- _What to produce_
Will you write out the data exactly, excluding every picture?
.....
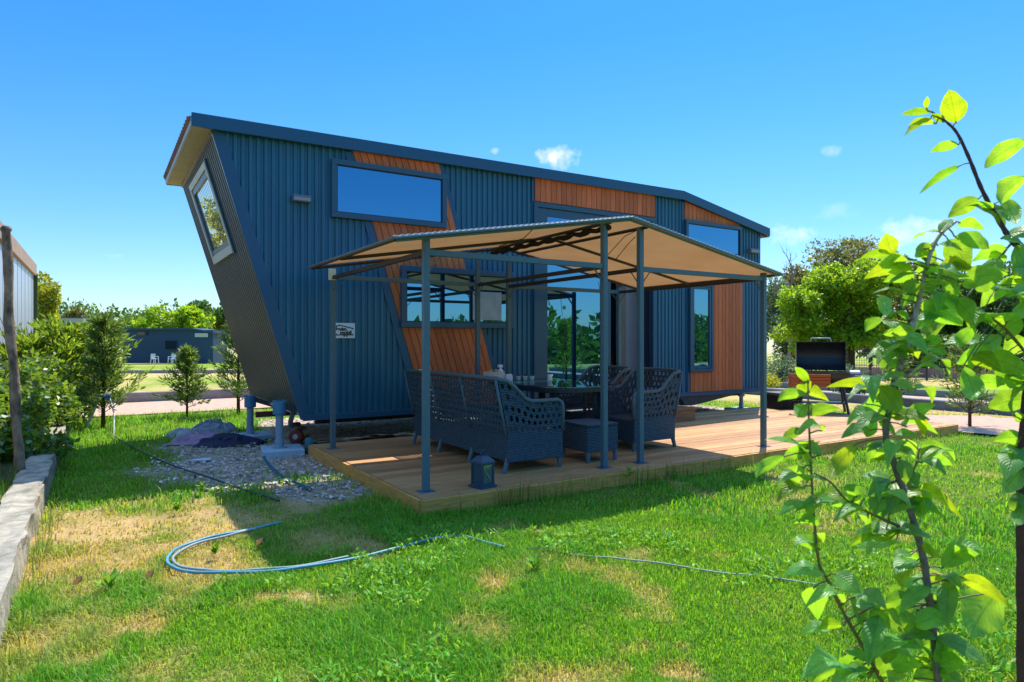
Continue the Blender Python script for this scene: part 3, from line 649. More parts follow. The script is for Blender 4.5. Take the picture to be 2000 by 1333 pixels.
# ================================================================== DECK
DZ = .12
deck = thing('wooden_deck', 'low deck of reddish brown boards in front of the tiny house', 'deck', (0, 0, 0))
mb = MB(); y = 4.66; k = 0
while y < 7.80:
    x = 2.12; ends = [2.12]; p0 = 2.12+random.uniform(1.2, 4.0)
    while p0 < 10.2: ends.append(p0); p0 += random.uniform(3.2, 4.2)
    ends.append(10.62)
    for a, b in zip(ends, ends[1:]):
        dz = random.uniform(-.0015, .0015); mb.box(a+.002, b-.002, y, y+.136, DZ-.026+dz, DZ+dz)
    y += .1435; k += 1
mb.build('boards', DECKW, deck, bevel=.003)
mb = MB()
for a, b in ((2.10, 5.9), (5.904, 10.64)): mb.box(a, b, 4.625, 4.655, -.03, DZ-.006)
mb.build('edge_board', FASW, deck, bevel=.003)
mb = MB(); mb.box(2.085, 2.115, 4.66, 7.8, -.03, DZ-.006); mb.build('edge_board', FASWL, deck, bevel=.003)
mb = MB(); mb.box(10.625, 10.65, 4.66, 7.8, -.03, DZ-.006); mb.box(2.12, 10.62, 7.805, 7.83, -.03, DZ-.006); mb.build('edge_board', FASWL, deck)
mb = MB()
for x in np.arange(2.2, 10.6, .6): mb.box(x, x+.045, 4.67, 7.8, -.03, DZ-.03)
mb.build('joist', FASWL, deck)
steps = thing('wooden_steps', 'two wooden steps leading up to the open sliding door', 'steps', (6.0, 7.0, DZ))
mb = MB(); mb.box(0, 1.78, 0, .36, .165, .20); mb.box(.02, 1.76, .02, .80, .0, .16); mb.build('lower_step', STEPW, steps, bevel=.004)
mb = MB(); mb.box(.25, 1.42, .40, .80, .325, .36); mb.box(.27, 1.40, .42, .79, .162, .32); mb.build('upper_step', STEPW, steps, bevel=.004)

# ================================================================== GAZEBO
gz_ = thing('gazebo', 'grey steel frame gazebo with pitched tan fabric canopy on the deck', 'gazebo', (0, 0, DZ))
PX = (2.25, 4.13, 4.60, 6.53); PYF, PYB = 4.88, 7.38; ZE = 1.95; ZR = 2.43
XL, XR, YA, YB = 1.92, 6.68, 4.74, 7.16
def canz(x):  # canopy height above the deck
    return 2.03+(ZR-2.03)*(x-XL)/(4.365-XL) if x < 4.365 else 2.005+(ZR-2.005)*(XR-x)/(XR-4.365)
for x in PX:
    for y in (PYF, PYB):
        h_ = canz(x)-.02
        mb = MB(); mb.box(x-.027, x+.027, y-.027, y+.027, .006, h_); p_ = mb.build('post', POST, gz_, bevel=.005)
        mb = MB(); mb.box(x-.065, x+.065, y-.055, y+.055, 0, .0055); mb.build('base_plate', POST, p_)
for y in (PYF, PYB):
    for a, b in ((PX[0], PX[1]), (PX[2], PX[3])):
        mb = MB(); mb.box(a+.028, b-.028, y-.018, y+.018, ZE-.03, ZE+.02); mb.build('beam', POST, gz_, bevel=.003)
for x in PX:
    mb = MB(); mb.box(x-.016, x+.016, PYF+.028, PYB-.028, ZE-.03, ZE+.012); mb.build('beam', DARKBAR, gz_, bevel=.003)
    mb = MB()
    for y, s_ in ((PYF, 1), (PYB, -1)):
        mb = MB(); mb.tube([(x, y+s_*.028, ZE-.16), (x, y+s_*.06, ZE-.11), (x, y+s_*.13, ZE-.032)], .006, 6); mb.build('corner_brace', POST, gz_); mb = MB()
        sx_ = 1 if x in (PX[0], PX[2]) else -1
        mb.tube([(x+sx_*.028, y, ZE-.16), (x+sx_*.06, y, ZE-.11), (x+sx_*.13, y, ZE-.032)], .006, 6); mb.build('corner_brace', POST, gz_)
for y in (YA+.03, (PYF+PYB)/2, YB-.03):
    for sx_ in (0, 1):
        mb = MB(); a = (XL+.02, y, canz(XL+.02)-.03) if not sx_ else (XR-.02, y, canz(XR-.02)-.03); mb.tube([a, (4.365, y, ZR-.03)], .017 if y == (PYF+PYB)/2 else .014, 8)
        mb.build('rafter', DARKBAR if y != YA+.03 else POST, gz_)
for x in (XL+.02, XR-.02):
    mb = MB(); mb.tube([(x, YA+.03, canz(x)-.025), (x, YB-.03, canz(x)-.025)], .014, 8); mb.build('eave_tube', DARKBAR, gz_)
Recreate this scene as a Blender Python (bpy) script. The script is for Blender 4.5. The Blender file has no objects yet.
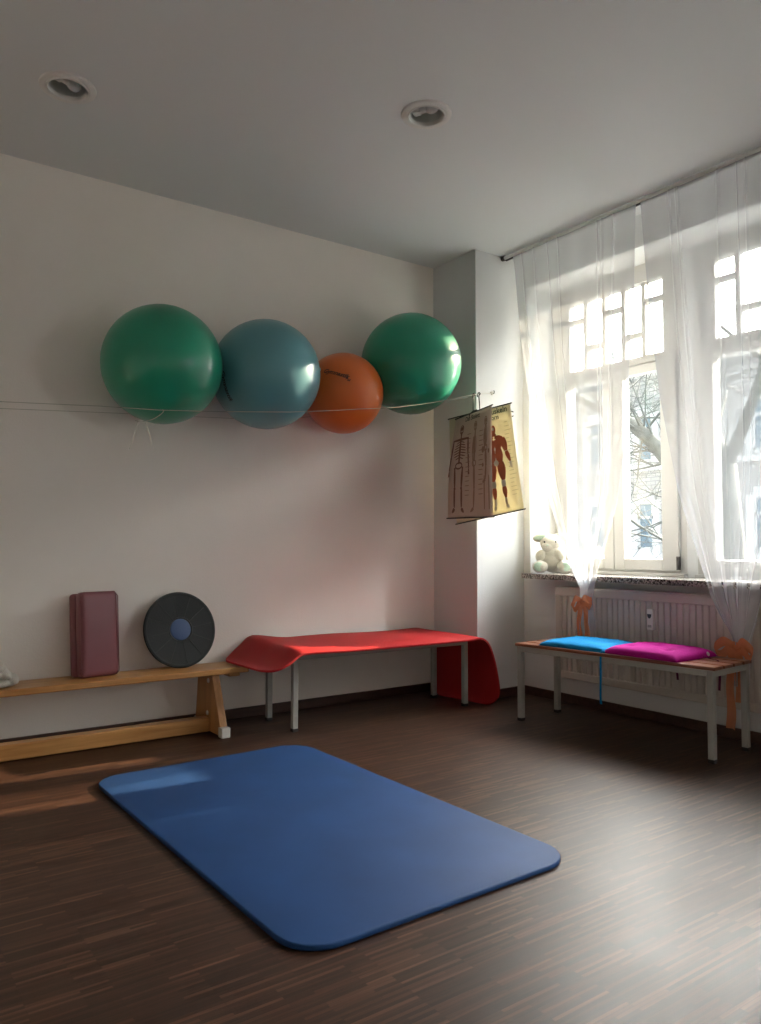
.....
- _Task solution_
Continue the Blender Python script for this scene: part 3, from line 649. More parts follow. The script is for Blender 4.5. Take the picture to be 2000 by 1333 pixels.
# ================================================================== DECK
DZ = .12
deck = thing('wooden_deck', 'low deck of reddish brown boards in front of the tiny house', 'deck', (0, 0, 0))
mb = MB(); y = 4.66; k = 0
while y < 7.80:
    x = 2.12; ends = [2.12]; p0 = 2.12+random.uniform(1.2, 4.0)
    while p0 < 10.2: ends.append(p0); p0 += random.uniform(3.2, 4.2)
    ends.append(10.62)
    for a, b in zip(ends, ends[1:]):
        dz = random.uniform(-.0015, .0015); mb.box(a+.002, b-.002, y, y+.136, DZ-.026+dz, DZ+dz)
    y += .1435; k += 1
mb.build('boards', DECKW, deck, bevel=.003)
mb = MB()
for a, b in ((2.10, 5.9), (5.904, 10.64)): mb.box(a, b, 4.625, 4.655, -.03, DZ-.006)
mb.build('edge_board', FASW, deck, bevel=.003)
mb = MB(); mb.box(2.085, 2.115, 4.66, 7.8, -.03, DZ-.006); mb.build('edge_board', FASWL, deck, bevel=.003)
mb = MB(); mb.box(10.625, 10.65, 4.66, 7.8, -.03, DZ-.006); mb.box(2.12, 10.62, 7.805, 7.83, -.03, DZ-.006); mb.build('edge_board', FASWL, deck)
mb = MB()
for x in np.arange(2.2, 10.6, .6): mb.box(x, x+.045, 4.67, 7.8, -.03, DZ-.03)
mb.build('joist', FASWL, deck)
steps = thing('wooden_steps', 'two wooden steps leading up to the open sliding door', 'steps', (6.0, 7.0, DZ))
mb = MB(); mb.box(0, 1.78, 0, .36, .165, .20); mb.box(.02, 1.76, .02, .80, .0, .16); mb.build('lower_step', STEPW, steps, bevel=.004)
mb = MB(); mb.box(.25, 1.42, .40, .80, .325, .36); mb.box(.27, 1.40, .42, .79, .162, .32); mb.build('upper_step', STEPW, steps, bevel=.004)

# ================================================================== GAZEBO
gz_ = thing('gazebo', 'grey steel frame gazebo with pitched tan fabric canopy on the deck', 'gazebo', (0, 0, DZ))
PX = (2.25, 4.13, 4.60, 6.53); PYF, PYB = 4.88, 7.38; ZE = 1.95; ZR = 2.43
XL, XR, YA, YB = 1.92, 6.68, 4.74, 7.16
def canz(x):  # canopy height above the deck
    return 2.03+(ZR-2.03)*(x-XL)/(4.365-XL) if x < 4.365 else 2.005+(ZR-2.005)*(XR-x)/(XR-4.365)
for x in PX:
    for y in (PYF, PYB):
        h_ = canz(x)-.02
        mb = MB(); mb.box(x-.027, x+.027, y-.027, y+.027, .006, h_); p_ = mb.build('post', POST, gz_, bevel=.005)
        mb = MB(); mb.box(x-.065, x+.065, y-.055, y+.055, 0, .0055); mb.build('base_plate', POST, p_)
for y in (PYF, PYB):
    for a, b in ((PX[0], PX[1]), (PX[2], PX[3])):
        mb = MB(); mb.box(a+.028, b-.028, y-.018, y+.018, ZE-.03, ZE+.02); mb.build('beam', POST, gz_, bevel=.003)
for x in PX:
    mb = MB(); mb.box(x-.016, x+.016, PYF+.028, PYB-.028, ZE-.03, ZE+.012); mb.build('beam', DARKBAR, gz_, bevel=.003)
    mb = MB()
    for y, s_ in ((PYF, 1), (PYB, -1)):
        mb = MB(); mb.tube([(x, y+s_*.028, ZE-.16), (x, y+s_*.06, ZE-.11), (x, y+s_*.13, ZE-.032)], .006, 6); mb.build('corner_brace', POST, gz_); mb = MB()
        sx_ = 1 if x in (PX[0], PX[2]) else -1
        mb.tube([(x+sx_*.028, y, ZE-.16), (x+sx_*.06, y, ZE-.11), (x+sx_*.13, y, ZE-.032)], .006, 6); mb.build('corner_brace', POST, gz_)
for y in (YA+.03, (PYF+PYB)/2, YB-.03):
    for sx_ in (0, 1):
        mb = MB(); a = (XL+.02, y, canz(XL+.02)-.03) if not sx_ else (XR-.02, y, canz(XR-.02)-.03); mb.tube([a, (4.365, y, ZR-.03)], .017 if y == (PYF+PYB)/2 else .014, 8)
        mb.build('rafter', DARKBAR if y != YA+.03 else POST, gz_)
for x in (XL+.02, XR-.02):
    mb = MB(); mb.tube([(x, YA+.03, canz(x)-.025), (x, YB-.03, canz(x)-.025)], .014, 8); mb.build('eave_tube', DARKBAR, gz_)
Recreate this scene as a Blender Python (bpy) script. The script is for Blender 4.5. The Blender file has no objects yet.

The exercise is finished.